───── DATASET ROWS
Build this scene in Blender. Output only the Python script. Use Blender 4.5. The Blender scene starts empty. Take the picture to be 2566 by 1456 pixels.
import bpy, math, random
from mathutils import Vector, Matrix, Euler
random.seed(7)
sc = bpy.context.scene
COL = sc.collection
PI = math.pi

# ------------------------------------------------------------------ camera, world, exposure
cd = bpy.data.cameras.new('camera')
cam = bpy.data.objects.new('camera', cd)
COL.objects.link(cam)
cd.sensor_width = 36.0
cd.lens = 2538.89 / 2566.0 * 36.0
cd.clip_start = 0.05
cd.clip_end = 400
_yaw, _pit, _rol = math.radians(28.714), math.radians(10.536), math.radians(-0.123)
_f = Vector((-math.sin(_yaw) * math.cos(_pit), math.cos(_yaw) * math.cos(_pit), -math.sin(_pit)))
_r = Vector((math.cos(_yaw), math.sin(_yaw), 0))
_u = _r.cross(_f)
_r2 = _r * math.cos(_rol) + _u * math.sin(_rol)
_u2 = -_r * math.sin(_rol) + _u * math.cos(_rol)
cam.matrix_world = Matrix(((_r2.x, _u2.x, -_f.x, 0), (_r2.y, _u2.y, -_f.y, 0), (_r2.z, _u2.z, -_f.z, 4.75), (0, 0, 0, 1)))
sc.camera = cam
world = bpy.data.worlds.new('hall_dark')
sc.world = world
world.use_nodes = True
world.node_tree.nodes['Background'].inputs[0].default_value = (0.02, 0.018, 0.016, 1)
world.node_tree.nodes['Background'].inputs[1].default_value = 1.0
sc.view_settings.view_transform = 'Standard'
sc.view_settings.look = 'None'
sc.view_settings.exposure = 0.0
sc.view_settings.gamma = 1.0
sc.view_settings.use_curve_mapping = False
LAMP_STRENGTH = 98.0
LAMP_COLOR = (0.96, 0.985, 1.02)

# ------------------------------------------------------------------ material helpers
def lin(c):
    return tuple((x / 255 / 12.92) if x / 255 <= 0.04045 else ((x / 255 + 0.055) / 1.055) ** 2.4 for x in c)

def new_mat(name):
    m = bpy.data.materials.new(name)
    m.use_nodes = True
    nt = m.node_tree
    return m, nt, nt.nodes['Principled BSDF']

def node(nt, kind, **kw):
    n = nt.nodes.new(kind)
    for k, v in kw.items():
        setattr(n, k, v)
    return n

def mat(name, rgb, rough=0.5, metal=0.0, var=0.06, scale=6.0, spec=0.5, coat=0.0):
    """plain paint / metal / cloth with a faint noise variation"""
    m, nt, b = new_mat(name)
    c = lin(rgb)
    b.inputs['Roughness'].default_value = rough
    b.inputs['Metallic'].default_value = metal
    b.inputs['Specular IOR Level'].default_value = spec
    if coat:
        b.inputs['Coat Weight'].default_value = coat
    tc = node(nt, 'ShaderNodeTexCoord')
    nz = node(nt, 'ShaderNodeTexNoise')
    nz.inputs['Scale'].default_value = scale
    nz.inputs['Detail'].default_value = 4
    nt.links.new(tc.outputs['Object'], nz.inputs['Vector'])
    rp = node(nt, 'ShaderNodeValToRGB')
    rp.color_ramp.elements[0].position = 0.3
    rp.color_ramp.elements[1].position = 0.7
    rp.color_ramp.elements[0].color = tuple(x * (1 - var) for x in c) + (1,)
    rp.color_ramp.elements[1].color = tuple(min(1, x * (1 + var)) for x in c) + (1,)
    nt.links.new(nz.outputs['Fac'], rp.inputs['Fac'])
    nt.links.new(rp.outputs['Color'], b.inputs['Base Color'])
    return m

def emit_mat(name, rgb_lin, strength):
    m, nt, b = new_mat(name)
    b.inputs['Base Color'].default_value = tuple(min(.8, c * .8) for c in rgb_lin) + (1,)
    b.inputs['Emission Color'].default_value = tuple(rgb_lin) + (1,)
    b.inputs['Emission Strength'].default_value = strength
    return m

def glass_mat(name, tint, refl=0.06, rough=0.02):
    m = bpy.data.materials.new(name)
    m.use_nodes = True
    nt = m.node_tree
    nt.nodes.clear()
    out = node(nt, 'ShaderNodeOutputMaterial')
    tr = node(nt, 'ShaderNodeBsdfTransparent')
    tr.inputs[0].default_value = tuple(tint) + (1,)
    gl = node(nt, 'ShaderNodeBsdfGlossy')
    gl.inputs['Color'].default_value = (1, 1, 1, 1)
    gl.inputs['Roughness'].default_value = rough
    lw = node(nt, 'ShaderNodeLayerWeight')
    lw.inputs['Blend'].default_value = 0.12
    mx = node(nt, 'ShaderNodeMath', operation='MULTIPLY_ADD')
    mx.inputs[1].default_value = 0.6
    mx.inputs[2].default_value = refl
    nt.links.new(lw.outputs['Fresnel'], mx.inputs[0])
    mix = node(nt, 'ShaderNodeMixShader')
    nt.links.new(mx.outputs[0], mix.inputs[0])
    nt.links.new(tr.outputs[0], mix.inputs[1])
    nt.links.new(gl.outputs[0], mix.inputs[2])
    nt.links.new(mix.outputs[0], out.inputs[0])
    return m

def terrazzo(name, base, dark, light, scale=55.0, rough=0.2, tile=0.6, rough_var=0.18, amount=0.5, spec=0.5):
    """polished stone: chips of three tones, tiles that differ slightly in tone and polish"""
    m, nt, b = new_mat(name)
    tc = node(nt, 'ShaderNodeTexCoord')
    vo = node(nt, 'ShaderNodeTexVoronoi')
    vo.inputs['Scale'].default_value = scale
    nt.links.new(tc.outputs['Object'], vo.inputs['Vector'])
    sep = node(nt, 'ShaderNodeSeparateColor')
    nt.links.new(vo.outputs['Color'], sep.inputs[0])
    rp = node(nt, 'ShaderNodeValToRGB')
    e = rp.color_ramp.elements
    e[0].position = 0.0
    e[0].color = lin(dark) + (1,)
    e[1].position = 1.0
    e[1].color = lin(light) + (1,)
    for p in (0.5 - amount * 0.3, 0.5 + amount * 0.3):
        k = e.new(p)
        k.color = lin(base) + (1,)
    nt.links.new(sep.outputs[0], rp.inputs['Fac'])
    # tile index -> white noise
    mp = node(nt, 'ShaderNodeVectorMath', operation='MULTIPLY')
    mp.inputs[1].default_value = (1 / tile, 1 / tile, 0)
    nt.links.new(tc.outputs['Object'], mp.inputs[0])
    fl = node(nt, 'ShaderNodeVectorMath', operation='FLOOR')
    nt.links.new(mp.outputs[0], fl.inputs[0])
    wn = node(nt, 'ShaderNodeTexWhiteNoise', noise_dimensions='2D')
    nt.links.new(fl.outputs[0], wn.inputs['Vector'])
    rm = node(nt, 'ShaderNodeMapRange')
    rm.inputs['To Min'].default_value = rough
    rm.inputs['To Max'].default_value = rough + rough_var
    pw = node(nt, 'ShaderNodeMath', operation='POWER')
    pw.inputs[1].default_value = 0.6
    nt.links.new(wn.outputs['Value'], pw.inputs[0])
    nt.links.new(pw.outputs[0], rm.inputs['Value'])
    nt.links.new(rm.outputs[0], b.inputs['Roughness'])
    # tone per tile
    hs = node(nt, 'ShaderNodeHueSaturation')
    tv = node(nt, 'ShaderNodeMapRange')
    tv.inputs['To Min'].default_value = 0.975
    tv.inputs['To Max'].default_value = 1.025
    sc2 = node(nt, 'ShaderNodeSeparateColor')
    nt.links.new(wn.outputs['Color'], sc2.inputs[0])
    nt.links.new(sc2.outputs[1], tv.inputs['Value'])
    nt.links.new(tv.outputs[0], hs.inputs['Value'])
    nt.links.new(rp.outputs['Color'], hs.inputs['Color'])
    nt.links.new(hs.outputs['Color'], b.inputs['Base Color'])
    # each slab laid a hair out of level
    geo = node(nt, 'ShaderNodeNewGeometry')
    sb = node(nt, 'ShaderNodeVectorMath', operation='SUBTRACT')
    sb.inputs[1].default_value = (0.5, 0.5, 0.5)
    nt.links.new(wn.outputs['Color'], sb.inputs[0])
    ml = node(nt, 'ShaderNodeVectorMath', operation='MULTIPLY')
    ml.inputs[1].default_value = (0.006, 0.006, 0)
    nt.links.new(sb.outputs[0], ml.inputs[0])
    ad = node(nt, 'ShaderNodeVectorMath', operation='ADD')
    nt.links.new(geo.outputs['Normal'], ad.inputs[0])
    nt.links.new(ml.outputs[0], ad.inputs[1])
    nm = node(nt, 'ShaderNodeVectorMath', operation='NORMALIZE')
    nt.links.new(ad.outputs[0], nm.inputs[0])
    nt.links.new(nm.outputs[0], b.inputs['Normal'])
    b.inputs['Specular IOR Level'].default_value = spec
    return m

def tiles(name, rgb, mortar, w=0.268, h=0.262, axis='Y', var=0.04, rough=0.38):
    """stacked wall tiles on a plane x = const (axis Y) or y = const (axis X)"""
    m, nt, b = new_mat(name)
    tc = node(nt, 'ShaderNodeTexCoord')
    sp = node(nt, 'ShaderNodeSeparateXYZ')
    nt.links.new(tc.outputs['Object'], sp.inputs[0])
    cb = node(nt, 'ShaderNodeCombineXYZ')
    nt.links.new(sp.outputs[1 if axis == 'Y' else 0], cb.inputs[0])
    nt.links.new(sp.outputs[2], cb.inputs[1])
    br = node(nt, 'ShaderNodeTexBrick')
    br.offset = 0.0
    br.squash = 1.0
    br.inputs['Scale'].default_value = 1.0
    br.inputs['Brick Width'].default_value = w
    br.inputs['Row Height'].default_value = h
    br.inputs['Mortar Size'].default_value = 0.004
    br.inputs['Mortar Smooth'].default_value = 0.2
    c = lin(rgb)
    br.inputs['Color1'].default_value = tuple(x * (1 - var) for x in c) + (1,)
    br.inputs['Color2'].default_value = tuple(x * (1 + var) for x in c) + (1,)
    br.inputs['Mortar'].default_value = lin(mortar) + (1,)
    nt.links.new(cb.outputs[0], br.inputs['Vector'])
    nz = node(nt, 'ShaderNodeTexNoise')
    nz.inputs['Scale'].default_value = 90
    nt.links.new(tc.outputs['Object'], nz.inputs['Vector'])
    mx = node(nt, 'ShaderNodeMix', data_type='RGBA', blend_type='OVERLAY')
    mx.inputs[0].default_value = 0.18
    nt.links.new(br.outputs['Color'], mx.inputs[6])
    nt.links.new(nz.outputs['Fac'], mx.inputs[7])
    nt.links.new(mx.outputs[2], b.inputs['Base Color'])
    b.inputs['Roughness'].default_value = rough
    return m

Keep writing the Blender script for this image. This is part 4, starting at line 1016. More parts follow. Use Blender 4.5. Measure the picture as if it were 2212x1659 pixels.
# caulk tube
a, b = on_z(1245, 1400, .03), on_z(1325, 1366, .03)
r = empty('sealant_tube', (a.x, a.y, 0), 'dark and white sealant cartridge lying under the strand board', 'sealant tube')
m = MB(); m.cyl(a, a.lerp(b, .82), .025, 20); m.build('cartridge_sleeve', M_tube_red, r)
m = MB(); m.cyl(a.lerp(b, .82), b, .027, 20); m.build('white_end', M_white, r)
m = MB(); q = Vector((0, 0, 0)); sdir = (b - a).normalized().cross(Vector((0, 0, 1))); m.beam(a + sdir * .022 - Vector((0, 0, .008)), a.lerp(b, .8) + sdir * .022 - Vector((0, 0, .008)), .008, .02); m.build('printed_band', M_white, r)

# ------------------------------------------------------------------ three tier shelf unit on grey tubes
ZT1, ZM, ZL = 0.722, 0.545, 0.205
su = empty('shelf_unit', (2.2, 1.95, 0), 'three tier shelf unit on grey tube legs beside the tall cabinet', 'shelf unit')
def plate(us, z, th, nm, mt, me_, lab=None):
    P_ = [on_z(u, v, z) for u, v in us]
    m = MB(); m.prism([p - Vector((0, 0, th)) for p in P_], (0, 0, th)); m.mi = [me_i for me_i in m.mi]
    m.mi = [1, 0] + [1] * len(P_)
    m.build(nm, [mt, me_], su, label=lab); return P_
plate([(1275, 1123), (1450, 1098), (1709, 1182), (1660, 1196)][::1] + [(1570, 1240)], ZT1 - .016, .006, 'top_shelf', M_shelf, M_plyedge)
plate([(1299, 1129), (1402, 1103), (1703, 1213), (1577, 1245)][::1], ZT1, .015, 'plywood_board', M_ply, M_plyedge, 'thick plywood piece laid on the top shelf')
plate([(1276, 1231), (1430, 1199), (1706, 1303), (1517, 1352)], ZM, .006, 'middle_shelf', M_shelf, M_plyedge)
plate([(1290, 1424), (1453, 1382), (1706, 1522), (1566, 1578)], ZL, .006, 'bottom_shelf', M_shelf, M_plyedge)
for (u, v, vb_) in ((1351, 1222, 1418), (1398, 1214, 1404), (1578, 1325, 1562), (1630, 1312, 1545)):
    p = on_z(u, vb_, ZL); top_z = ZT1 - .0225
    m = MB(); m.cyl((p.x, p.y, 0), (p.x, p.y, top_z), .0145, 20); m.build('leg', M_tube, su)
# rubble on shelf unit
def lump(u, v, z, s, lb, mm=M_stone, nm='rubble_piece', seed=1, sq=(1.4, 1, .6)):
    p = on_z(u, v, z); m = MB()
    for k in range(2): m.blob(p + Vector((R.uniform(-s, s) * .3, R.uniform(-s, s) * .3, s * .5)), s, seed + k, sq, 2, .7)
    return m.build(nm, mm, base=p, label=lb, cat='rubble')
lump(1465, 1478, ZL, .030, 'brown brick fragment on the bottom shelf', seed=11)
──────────
## YOUR GOAL:
Write down again the exact lines running from the beginning of the data to the line containing "PI = math.pi", with both ends included.

## SOLUTION FOR THIS TASK:
Build this scene in Blender. Output only the Python script. Use Blender 4.5. The Blender scene starts empty. Take the picture to be 2566 by 1456 pixels.
import bpy, math, random
from mathutils import Vector, Matrix, Euler
random.seed(7)
sc = bpy.context.scene
COL = sc.collection
PI = math.pi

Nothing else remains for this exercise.